Anis Sheiki receives 900 dinars a month for his service in the Libyan Shield Forces. The LSF is a parallel army under the defense ministry, as the SSC is a parallel police force. “A state is meant to have an army,” he says, keen to note his pride at joining the LSF. “An army for stability, so that we can have institutions, free opinion, rule of law."

He is visiting an art exhibit in a government building of Italian colonial vintage, surrounded by machine-like statues, humanoid and bestial, made from battlefield detritus to evoke the malice of Qaddafi’s regime.

In 2003, the regime jailed Mr. Sheiki as he prepared to travel to Iraq “to join the resistance,” he says. He was held for 19 months in Tripoli’s Abu Salim prison. He fought in last year’s revolution, leaving his militia last November. In August, lacking work, he joined an LSF brigade. Another part of the exhibit includes photos from the revolution that make him remember “how it was then, all of us together.”

For Ben Hamid, the LSF retains a grassroots legitimacy that national institutions currently lack. While Libya’s national police and army predate last year’s revolution, and served Qaddafi, LSF brigades have sprung from the fight to change the country. “The army and police don’t have a relationship with the people,” Ben Hamid says. “We’re of the people.”

Nevertheless, the force has sometimes proved divisive. Last spring LSF units deputized to end ethnic fighting in the southeastern city of Kufra were accused of siding with one of the tribes involved in the conflict.

Deployments

Ben Hamid oversees LSF deployments across eastern Libya. Last year’s war left fighters with “every weapon that exists in Libya,” he says, from AK-47 assault rifles to tanks. Most envision military careers.

In theory, the LSF is meant to work outside cities and along borders, says Ben Hamid. But in practice, flare-ups can see the LSF called to work in cities alongside police, army, SSC, and various government-aligned militias.

When reports came in of trouble last week, Ben Hamid sent out carloads of his forces. Some went to a police station under attack by a mob, others to the compound of an LSF brigade where protesters had gathered in an apparent case of mistaken identity.

Several Libyan Army trucks were parked on the street outside the compound, the soldiers kitted out in tan camouflage and body armor. Dozens of LSF fighters crowded the access road, some armed with Kalashnikovs. The protestors had already left, they said.
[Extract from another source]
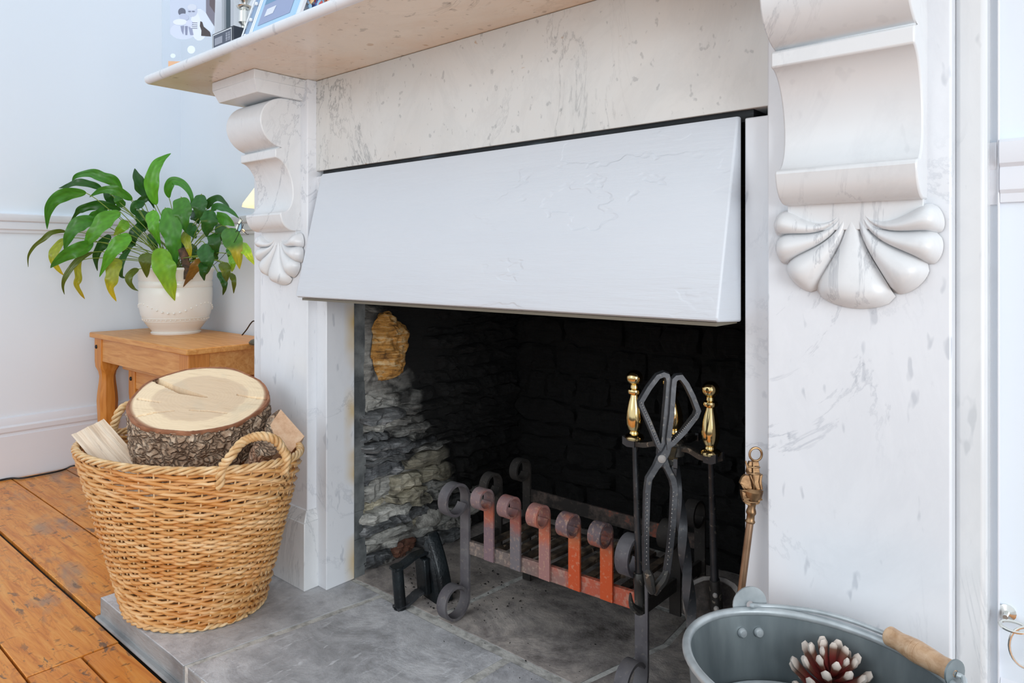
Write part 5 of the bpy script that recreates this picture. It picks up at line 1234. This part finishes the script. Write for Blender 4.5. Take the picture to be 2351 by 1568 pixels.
# photo card in clear acrylic, far left of the shelf
a0 = ony(371, 100, -.222); a0.z = ZT; a1 = ony(490, 60, -.150); a1.z = ZT
xd = (a1-a0); W_ = xd.length; fr = plane_frame(a0, xd); nsgn = 1 if fr[2].dot(CAM-a0) > 0 else -1
ph = thing('photo_card', 'tall card with a black and white photograph of two people hugging', 'photo', (a0+a1)/2)
b = MB(); b.prism([PT(fr, a0, 0, 0), PT(fr, a0, W_, 0), PT(fr, a0, W_, .30), PT(fr, a0, 0, .30)], fr[2]*(-.003*nsgn)); b.build('acrylic_sheet', M['acrylic'], ph, smooth=False)
def px2(u, v_):   # photograph pixel -> card plane coordinates
    d = ray(u, v_); t = (a0-CAM).dot(fr[2])/d.dot(fr[2]); p = CAM+d*t-a0; return (p.dot(fr[0]), p.dot(fr[1]))
def A_px(pts): return [px2(360+x/9.8, y/9.8) for x, y in pts]
def E_px(cx, cy, rx, ry, rot=0): return [px2(360+x/9.8, y/9.8) for x, y in poly_ellipse(cx, cy, rx, ry, rot)]
g1_, g2_, g3_, w1_ = S(196, 208, 230), S(96, 102, 122), S(60, 52, 54), S(224, 232, 246)
pol = [(A_px([(300, -400), (300, 780), (1225, 825), (1330, -400)]), g1_), (A_px([(1110, -400), (1110, 300), (1300, 600), (1330, -400)]), S(120, 118, 134)), (A_px([(1200, -400), (1190, 120), (1310, 300), (1330, -400)]), S(92, 82, 88)),
       (E_px(600, 700, 300, 190), S(206, 216, 238)), (E_px(960, 560, 200, 360), w1_), (A_px([(900, 230), (1010, 215), (1110, 290), (1210, 480), (1290, 600), (1240, 760), (1180, 720), (1060, 600), (1000, 480)]), S(214, 224, 242)),
       (E_px(810, 250, 112, 130), S(190, 200, 224)), (E_px(800, 165, 105, 70), S(208, 216, 232)), (E_px(570, 270, 85, 90), g2_), (E_px(620, 385, 110, 75, .25), S(186, 196, 222)), (E_px(530, 500, 160, 70), w1_), (E_px(740, 530, 80, 75), S(206, 214, 238)),
       (A_px([(985, 480), (1030, 500), (1060, 600), (1200, 720), (1225, 825), (1005, 810), (1010, 690), (975, 590)]), g3_),
       (A_px([(540, 590), (620, 580), (600, 780), (560, 700)]), S(140, 148, 178)), (A_px([(640, 590), (700, 590), (690, 790), (650, 790)]), S(130, 138, 168)), (A_px([(720, 610), (800, 640), (830, 790), (760, 790)]), S(146, 154, 184))]
for yy in (515, 560, 600, 640): pol.append((A_px([(800, yy-8), (920, yy-2), (920, yy+10), (800, yy+4)]), S(120, 126, 150)))
for (x_, y_) in ((745, 262), (830, 262)): pol.append((E_px(x_, y_, 34, 12), S(110, 118, 142)))
pol.append((E_px(785, 1122, 88, 90), S(232, 242, 252))); pol.append((E_px(375, 1260, 58, 50), S(224, 236, 248))); pol.append((A_px([(270, 1380), (620, 1390), (620, 1560), (270, 1560)]), S(224, 176, 138)))
prints('photograph', ph, fr, a0, pol, .0006*nsgn if nsgn > 0 else -.0006)
# trophy
q0 = ony(487, 112, -.190); q1 = ony(536, 90, -.190); tw_ = q1.x-q0.x; tz1 = ony(487, 79, -.190).z
tro = thing('trophy', 'silver trophy cup on a black plinth with a white bordered plaque', 'trophy', ((q0.x+q1.x)/2, -.150, ZT))
b = MB(); b.box(q0.x, q1.x, -.190, -.110, ZT, tz1); b.build('plinth', M['plinth_black'], tro, bevel=.0015)
fr2 = (Vector((1, 0, 0)), UP, Vector((0, -1, 0))); of = Vector((q0.x, -.190, ZT)); hh = tz1-ZT
def rect(x0, x1, y0, y1): return [(x0*tw_, y0*hh), (x1*tw_, y0*hh), (x1*tw_, y1*hh), (x0*tw_, y1*hh)]
sh_ = [(rect(.05, .93, .06, .95), S(232, 236, 240)), (rect(.075, .905, .09, .92), S(72, 80, 98)), (rect(.14, .5, .56, .80), S(150, 154, 168)), (rect(.66, .86, .56, .84), S(150, 154, 168)), (rect(.36, .66, .44, .48), S(120, 126, 140)), (rect(.14, .84, .30, .34), S(110, 116, 132))]
for i in range(3): sh_.append((rect(.66, .86, .60+.09*i, .615+.09*i), S(84, 92, 110)))
sh_.append((rect(.75, .77, .56, .84), S(84, 92, 110)))
prints('plaque', tro, fr2, of, sh_, .0006)
b = MB(); tc_ = Vector(((q0.x+q1.x)/2+.02, -.150, tz1))
b.lathe([(.020, 0), (.021, .003), (.012, .007), (.008, .012), (.010, .016), (.014, .020), (.013, .044), (.007, .048), (.016, .052), (.018, .055), (.007, .060), (.012, .070), (.030, .095), (.038, .13), (.040, .16)], tc_, 28); b.build('cup', M['silver'], tro)
# white frame behind the trophy
f0 = ony(493, 60, -.095); f1 = ony(537, 60, -.095)
wf = thing('picture_frame', 'white framed dark picture standing behind the trophy on the mantel shelf', 'picture frame', ((f0.x+f1.x)/2, -.09, ZT))
fw_ = f1.x-f0.x; b = MB()
b.box(f0.x, f0.x+fw_*.36, -.095, -.08, ZT, ZT+.24); b.box(f0.x+fw_*.36, f1.x, -.095, -.08, ZT, ZT+.030); b.box(f1.x-fw_*.18, f1.x, -.095, -.08, ZT, ZT+.24); b.box(f0.x, f1.x, -.095, -.08, ZT+.22, ZT+.24)
b.build('frame', M['white'], wf, bevel=.001)
fr3 = (Vector((1, 0, 0)), UP, Vector((0, -1, 0)))
prints('picture', wf, fr3, Vector((f0.x, -.088, ZT)), [([(fw_*.36, .03), (fw_*.82, .03), (fw_*.82, .22), (fw_*.36, .22)], S(180, 186, 190)), ([(fw_*.46, .075), (fw_*.74, .09), (fw_*.74, .22), (fw_*.46, .22)], S(66, 88, 98))], 0)
# pale blue leaning frame
bl0 = ony(544, 97, -.205); bl0.z = ZT; bl1 = ony(668, 50, -.205); bl1.z = ZT
bfm = thing('picture_frame', 'pale blue picture frame leaning beside the trophy on the mantel shelf', 'picture frame', (bl0+bl1)/2)
W2 = bl1.x-bl0.x; sl = .45
def bq(x, y, n=0): return Vector((bl0.x+x*W2+y*.30*.34, -.205+y*.30*.18+n, ZT+y*.30*.95))
def bprism(name, x0, x1, y0, y1, n, th, mat): b = MB(); b.prism([bq(x0, y0, n), bq(x1, y0, n), bq(x1, y1, n), bq(x0, y1, n)], (0, th, 0)); return b.build(name, mat, bfm, smooth=False)
bprism('backing', 0, 1, 0, 1, .006, .006, M['white']); bprism('glass_border', .015, .17, .01, 1, .003, .003, M['blue_strip']); bprism('mount', .18, .93, .01, 1, .001, .005, M['pale_blue'])
b = MB(); cols_ = [([(.28, .12), (.86, .12), (.86, .26), (.28, .26)], S(150, 164, 200)), ([(.28, .26), (.86, .26), (.86, 1), (.28, 1)], S(104, 150, 186)), ([(.34, .30), (.60, .32), (.66, .6), (.62, 1), (.36, 1), (.33, .6)], S(222, 232, 248)), ([(.62, .36), (.84, .34), (.84, 1), (.70, 1)], S(210, 224, 232)), ([(.36, .17), (.52, .17), (.54, .22), (.37, .22)], S(222, 228, 240))]
for k, (po, c_) in enumerate(cols_): b.add([bq(x, y, .0004-.0001*k) for x, y in po], [tuple(range(len(po)))], 0, [c_[:3]]*len(po))
b.build('photograph', M['print'], bfm, smooth=False, recalc=False)
b = MB()
for i in range(9): b.ball(bq(.09, .08+i*.11, .0), .0042, 8)
for xx in (.015, .17, .205): b.tube([bq(xx, 0, .0), bq(xx, 1, .0)], .0016, 6)
b.build('lace_trim', M['white'], bfm)
# white block and bright card
c0 = ony(681, 40, -.13); c1 = ony(697, 40, -.13)
b = MB(); b.box(c0.x, c1.x+.004, -.13, -.05, ZT, ZT+.2); o = b.build('greeting_card', M['white'], None, bevel=.001); tag(o, 'plain pale grey box standing between the blue frame and the bright card', 'box')
o.name = 'storage_box'
k0 = ony(698, 30, -.165); k1 = ony(800, 30, -.165); kw = k1.x-k0.x
card = thing('greeting_card', 'white card printed with blue and orange flowers, rightmost on the visible shelf', 'card', ((k0.x+k1.x)/2, -.165, ZT))
b = MB(); b.box(k0.x, k1.x, -.165, -.163, ZT, ZT+.2); b.build('sheet', M['white'], card, smooth=False)
shp = []; R = random.Random(4)
for i in range(230):
    c_ = R.choice([S(226, 122, 86), S(232, 156, 110), S(70, 96, 160), S(44, 60, 110), S(200, 74, 70), S(150, 190, 220), S(240, 200, 150)])
    x_, y_ = R.uniform(.06, .95)*kw, R.uniform(.025, .085); 
    if x_ < .3*kw and R.random() < .5: c_ = S(180, 205, 232)
    shp.append((poly_ellipse(x_, y_, R.uniform(.003, .010), R.uniform(.002, .005), R.uniform(0, 3), 7), c_))
prints('flower_print', card, (Vector((1, 0, 0)), UP, Vector((0, -1, 0))), Vector((k0.x, -.165, ZT)), shp, .0005)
Standing to one side, Hussein Fetouri, an LSF liaison to the force’s brigades, described the protest and its denouement. “The protestors said ‘You must align with the government’, and we said, ‘We’re already with the government.’ Then ‘You’re Muslims, we’re Muslims,’ and that was the end of it.” 

That dispute was resolved with relative ease. But it’s unclear how long the calm will last. 

Militiamen from Misurata have reportedly massed for a possible attack on the town of Bani Walid to avenge Omran Shaban, a Misuratan fighter who died last month from injuries his family say occurred during weeks of captivity there. 

Yet gradually, some Libyans believe – or want to believe – that order is returning.

Last Saturday hundreds of Benghazi residents – albeit none from militias – queued up in the seaside Liberation Square, where the first anti-Qaddafi demonstrations erupted last year, to hand over their weapons to the army.

One was Adil, 34, a gas station worker who declined to give his surname. He served in a brigade during the war and hung onto his Kalashnikov afterward.

After giving it up, he went for a coffee at a kiosk by the square.

“When I let it go, I felt myself relax,” he said. “A gun is something for a soldier. Now I can be a civilian again.”